A View from Afar / Union

Union playoff loss not a choke, but an afterthought

Photo: Paul Rudderow

Philadelphia Union’s season ended the day they won the Supporters’ Shield. Everything else has been postscript and afterthought.

Tuesday’s playoff loss to the New England Revolution wasn’t a choke. The Union had already won the biggest game of the year. And this was a year in which the playoff game, for some reason, wasn’t the biggest.

Now, a letdown? Sure. You obviously hoped for a second trophy.

But it was a loss to a talented New England team that is finally healthy, has one of the best coaches in MLS history, and entered the match with extraordinary momentum after a 95th minute goal won their prior match. They also have DP match-winners, which the Union, for all their strengths, do not. 

Both teams that won their play-in round games knocked off the teams coming off a two-week break, with Toronto losing to Nashville and playing as flatly as the Union did. There’s something to that. As New England goalkeeper Matt Turner put it, the play-in round gave his team an advantage over the Union. They had already gone through a do-or-die match. They had their playoff footing.

The Union had a 16-day layoff. Their star left back was looking ahead to an off-season transfer, and they had just won a round of awards, including coach of the year and putting three players on the league’s Best XI. They had done it despite a late injury to their most valuable player and their target forward going the last 12 matches without scoring from the run of play. They had already played New England five times this year, winning four and drawing once. And their Supporters’ Shield victory was momentous in unprecedented fashion.

This season felt like it was already over for the Union. Part of that is due to the November international break, which MLS has yet to adequately balance with its playoffs. Part was due to the fact that the Union had already achieved everything.

Well, almost everything.

Their season feels in no way diminished by the loss. 

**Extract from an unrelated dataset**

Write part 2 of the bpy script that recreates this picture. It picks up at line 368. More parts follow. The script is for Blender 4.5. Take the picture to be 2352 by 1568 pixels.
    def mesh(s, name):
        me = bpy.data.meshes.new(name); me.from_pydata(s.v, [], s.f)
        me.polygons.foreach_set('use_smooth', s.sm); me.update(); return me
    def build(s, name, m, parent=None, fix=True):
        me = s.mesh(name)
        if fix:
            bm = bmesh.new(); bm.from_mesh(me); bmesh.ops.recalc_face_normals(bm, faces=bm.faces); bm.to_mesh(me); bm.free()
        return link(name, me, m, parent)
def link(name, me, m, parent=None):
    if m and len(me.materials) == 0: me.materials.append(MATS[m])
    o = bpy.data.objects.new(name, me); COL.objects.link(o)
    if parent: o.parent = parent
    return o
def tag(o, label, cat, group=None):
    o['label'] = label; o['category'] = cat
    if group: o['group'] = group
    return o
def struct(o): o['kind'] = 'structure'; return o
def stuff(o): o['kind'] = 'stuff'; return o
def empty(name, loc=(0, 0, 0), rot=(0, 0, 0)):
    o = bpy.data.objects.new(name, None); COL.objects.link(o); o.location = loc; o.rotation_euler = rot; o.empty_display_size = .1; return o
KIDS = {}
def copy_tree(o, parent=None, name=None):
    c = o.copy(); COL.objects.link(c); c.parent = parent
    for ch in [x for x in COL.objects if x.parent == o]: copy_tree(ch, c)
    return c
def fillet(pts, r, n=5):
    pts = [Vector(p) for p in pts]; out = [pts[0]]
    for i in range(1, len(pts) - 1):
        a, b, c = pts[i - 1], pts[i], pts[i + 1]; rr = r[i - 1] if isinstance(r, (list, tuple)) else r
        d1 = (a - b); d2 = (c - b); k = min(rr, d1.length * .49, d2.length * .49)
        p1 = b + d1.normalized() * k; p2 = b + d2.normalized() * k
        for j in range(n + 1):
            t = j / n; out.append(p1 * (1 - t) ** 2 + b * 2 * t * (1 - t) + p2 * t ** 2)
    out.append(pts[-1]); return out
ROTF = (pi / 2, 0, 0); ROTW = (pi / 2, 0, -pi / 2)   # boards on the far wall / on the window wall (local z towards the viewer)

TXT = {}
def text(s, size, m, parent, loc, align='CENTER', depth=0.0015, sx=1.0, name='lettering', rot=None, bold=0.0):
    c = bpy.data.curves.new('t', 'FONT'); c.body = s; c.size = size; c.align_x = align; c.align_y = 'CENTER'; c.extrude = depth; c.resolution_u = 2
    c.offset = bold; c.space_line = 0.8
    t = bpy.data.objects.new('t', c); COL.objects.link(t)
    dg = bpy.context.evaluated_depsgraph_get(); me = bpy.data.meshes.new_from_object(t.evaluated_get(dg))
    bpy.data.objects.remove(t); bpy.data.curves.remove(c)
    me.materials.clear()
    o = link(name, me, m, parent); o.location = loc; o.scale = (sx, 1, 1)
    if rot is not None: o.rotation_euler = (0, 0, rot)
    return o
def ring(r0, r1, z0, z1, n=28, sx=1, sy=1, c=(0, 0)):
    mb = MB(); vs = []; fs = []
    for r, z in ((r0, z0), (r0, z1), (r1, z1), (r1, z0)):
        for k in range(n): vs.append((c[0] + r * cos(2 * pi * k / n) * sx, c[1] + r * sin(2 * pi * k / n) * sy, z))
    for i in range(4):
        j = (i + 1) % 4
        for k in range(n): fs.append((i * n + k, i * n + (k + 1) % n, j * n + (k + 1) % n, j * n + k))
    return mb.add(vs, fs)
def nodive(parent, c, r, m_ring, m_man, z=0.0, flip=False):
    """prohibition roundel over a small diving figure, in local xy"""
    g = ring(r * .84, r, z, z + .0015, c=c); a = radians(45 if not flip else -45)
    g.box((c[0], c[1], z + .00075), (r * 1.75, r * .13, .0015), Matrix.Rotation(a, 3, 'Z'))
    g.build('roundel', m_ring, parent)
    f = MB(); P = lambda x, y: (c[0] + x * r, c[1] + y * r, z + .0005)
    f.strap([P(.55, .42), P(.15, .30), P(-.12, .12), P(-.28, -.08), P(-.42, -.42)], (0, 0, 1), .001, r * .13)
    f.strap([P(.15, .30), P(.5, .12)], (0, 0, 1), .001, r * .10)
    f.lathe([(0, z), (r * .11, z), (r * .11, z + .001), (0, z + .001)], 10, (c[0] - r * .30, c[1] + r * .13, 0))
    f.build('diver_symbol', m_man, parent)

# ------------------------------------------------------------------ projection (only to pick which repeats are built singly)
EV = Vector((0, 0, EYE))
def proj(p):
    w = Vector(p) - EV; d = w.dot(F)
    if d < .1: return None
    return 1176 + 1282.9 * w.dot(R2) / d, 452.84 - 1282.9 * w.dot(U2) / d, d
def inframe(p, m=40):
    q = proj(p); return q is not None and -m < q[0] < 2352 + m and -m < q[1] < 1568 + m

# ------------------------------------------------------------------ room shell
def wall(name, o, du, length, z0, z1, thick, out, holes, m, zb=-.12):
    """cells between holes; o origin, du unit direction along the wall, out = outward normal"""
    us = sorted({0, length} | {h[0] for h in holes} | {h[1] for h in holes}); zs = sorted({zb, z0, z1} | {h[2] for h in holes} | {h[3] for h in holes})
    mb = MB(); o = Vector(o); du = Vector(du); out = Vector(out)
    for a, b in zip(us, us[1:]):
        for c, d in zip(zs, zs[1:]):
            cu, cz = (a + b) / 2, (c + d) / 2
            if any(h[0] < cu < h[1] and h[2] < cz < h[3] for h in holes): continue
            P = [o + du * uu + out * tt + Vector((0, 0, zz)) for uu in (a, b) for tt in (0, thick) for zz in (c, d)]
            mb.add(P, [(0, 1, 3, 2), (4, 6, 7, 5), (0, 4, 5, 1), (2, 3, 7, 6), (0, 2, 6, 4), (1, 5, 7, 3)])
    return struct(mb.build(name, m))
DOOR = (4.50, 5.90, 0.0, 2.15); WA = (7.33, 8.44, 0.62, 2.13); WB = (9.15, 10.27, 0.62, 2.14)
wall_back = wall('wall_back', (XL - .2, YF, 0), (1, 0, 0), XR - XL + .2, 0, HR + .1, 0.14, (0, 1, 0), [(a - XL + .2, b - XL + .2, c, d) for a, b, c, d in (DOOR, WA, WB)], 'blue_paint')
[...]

It’s been a bizarre year that’s essentially seen three separate tournaments. Portland won the MLS Is Back tourney. Someone else will win the MLS Cup. (Nashville?!) The Union won the longest tourney, the one for the regular season, and this year, that’s the best of them.

A massive off-season awaits. Starlet Brenden Aaronson departs for Austria, while Kai Wagner appears set to join him. Mark McKenzie will have suitors as well.

The Union have learned that their team construction model works, provided they have the league’s best sporting director (which they do). Their coach has made the leap. And they already have potential (if not like-for-like) replacements for their three big expected departures on the roster.

But we’ve also seen where their model falls short.

This is a team lacking in offensive star power. When playoff time comes, you need a Carles Gil to turn to in those big moments. The Union don’t have one. In fact, they have just one DP, whereas the Revs lineup featured three DP attackers. Union fans should hope team ownership puts money toward changing that, but then you do that every year, so you may be disappointed again.

The Union must build on their strengths while addressing their gaps, or they’ll find their progressive ascent has already peaked.

Fortunately for them, Ernst Tanner has proved a master of the transfer market, and he’ll need to be again. His shopping list should include a playmaking No. 10, a mobile center back (if McKenzie leaves), a reliable center forward, and center midfield depth. That’s a lot, but the Union are losing a lot.

But they’re returning a model that works, full of players that fit snugly into it.

And they’ll return with a trophy from a season no one will ever forget.


  1. Appreciate the article and POV … personally I’m still totally gutted and not as magnanimous. My ‘long form’ post from the other days stands.
    I watched that Toronto match closely —- they showed up to play—- were simply beaten in extra time. That’s an acceptable outcome. Things don’t always go the way one hopes.
    To compare one output with the other output is a disingenuous attempt at trying to rationalize a poor showing simply because the outcomes were the same.

  2. I’m still sour the Union really let a very good opportunity slip past them. While the long layover and the unpredictability of a single-game elimination are contributors, they should have and could have been better prepared and put in an effort that resembled a supporter’s shield winner.

    It was a successful season and I’m really looking forward to Champion’s League play, but the playoff performance was in no way shape or form good enough.

    Also, I know it’s not the Union’s job to advance the game in the Delaware Valley, but the absolute dreck of the rest of the Philadelphia sporting landscape (again) presented an opportunity to gain attention. A deep playoff run would have earned this team fans. It’s too bad.

  3. Once Toronto lost to Nashville, it made me far less annoyed at the Union and far more annoyed at the structure of the playin game.

    • +1 (especially when you look at last year and see that NYCFC also lost on about 16 days rest to a team that had played 4 days earlier).